Taking the high ground in BF3 is always a good strategy. You can almost view the entire battleground from some structures and in-turn, kill almost everything you see. Even at the top of indestructible buildings in BF3 people can still rain down death from attack helicopters and jets. The thunder coming from the canons of tanks below can still strike you down. No safe place.
When I reach the junction the water is at white rapid levels. I could here the thunders intensity echo in the concrete box. I attempt to get my footing and make my way to the light, that is not shadowed in darkness. I wasn’t really running through the tunnel now but sliding, picking myself up and sliding again. I was making it out. I came out of the entrance like I was coming out of a water slide. I splashed down into the stream and scrambled against the current, trying to get to the large filler rocks on the side. No safe place.
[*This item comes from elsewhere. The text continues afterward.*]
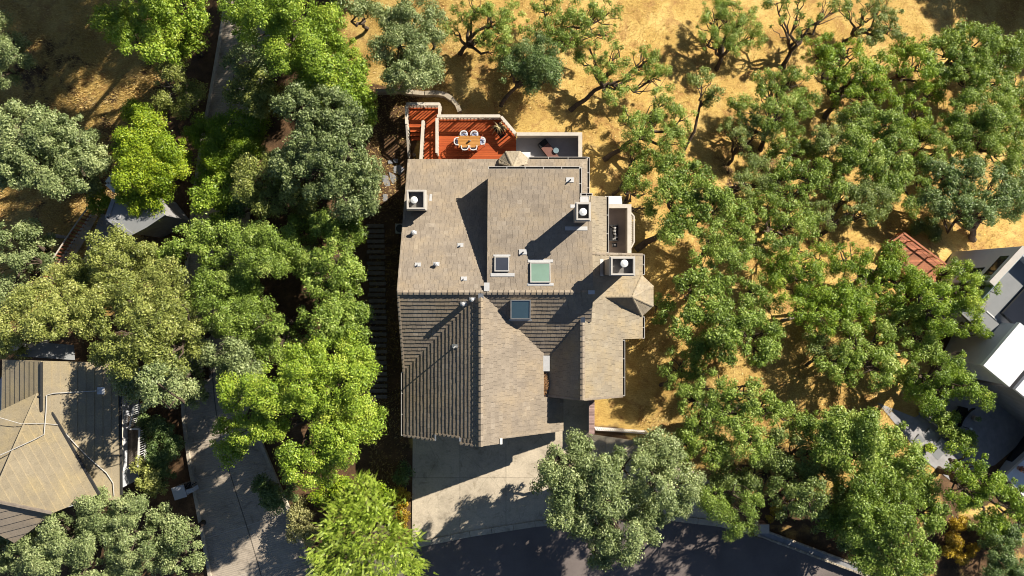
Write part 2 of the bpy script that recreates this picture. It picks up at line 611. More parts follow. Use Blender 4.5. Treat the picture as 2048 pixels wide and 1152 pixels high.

Getting to these tall buildings in BF3 is a dangerous game within itself. Some places can be reached via exposed ladders, that people regularly watch to try and get an easy kill. Others buildings require you to successfully parachute from a helicopter or splatter against the roof. You can exploit a Micro Air Vehicle [MAV], by standing on it and using it like an elevator, leaving you defenseless while in midair. No safe place.
Reaching for the rocks with bloodied hands I thankfully see my friends, my squad mates, playing the roles of saviors as they help pull me out. Wet and bloodied was a pretty normal way for me to return from playing outside so I raised no eyebrows when I got home. The next day was typical for summer, hot and humid and perfect for a kid on summer break. I peddled my bike around the neighborhood slower than usual, thanks to the bruises that encompasse my entire body. Passing by the entrance to the drainage system I stop for a bit. I look into the deeper than usual pooled water at the entrance to the pipe, that is now clear and calm in the summer heat, and make out my toy gun. Waterlogged and lifeless, it sets at the bottom. No safe place.